The left’s ideologues are already openly talking about a post-democratic society. We can get a practical idea of this society from proposals such as the economic democracy of the government coalition. We have had it before; it is not a step forward, but backwards. They called it self-management.
The meeting point of cultural Marxism and globalism
It is incomprehensible to the vast majority of democratically minded people that much of the financial support for the far left and the destructive interventions of cultural Marxism comes from the ‘capitalist’ West. The meeting point between cultural Marxism and globalism is the individual without strong affective ties to his environment (family, local community, nation, etc.) and without moral anchors (the Ten Commandments), who is content with voguish consumption and wastefulness, attached only to networks and virtual screens.

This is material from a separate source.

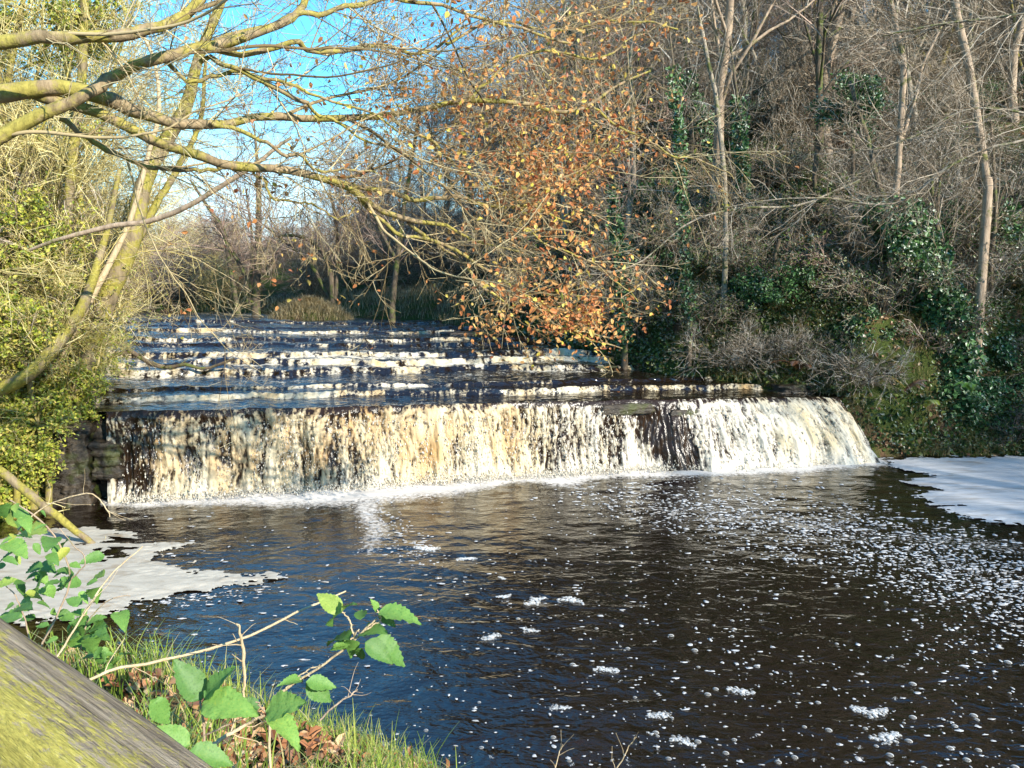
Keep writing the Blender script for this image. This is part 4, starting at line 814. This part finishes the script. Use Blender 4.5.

Janša: The dangerous illusion of freedom …
Janša also warned of a very dangerous illusion of freedom, in which freedom is simply what the unelected decide to consider freedom. “Whoever does not allow themself to be blinded or does not submit to their beliefs becomes a problem. If he or she resists loudly, he or she is quickly denounced for inciting hatred. And then publicly persecuted and slandered with the crudest forms of mudslinging. If this person tries to associate with others who do not accept the cult, they are declared a fascist. If they resist, they are prosecuted and repressed by an independent (unelected) judiciary,” added Janez Janša.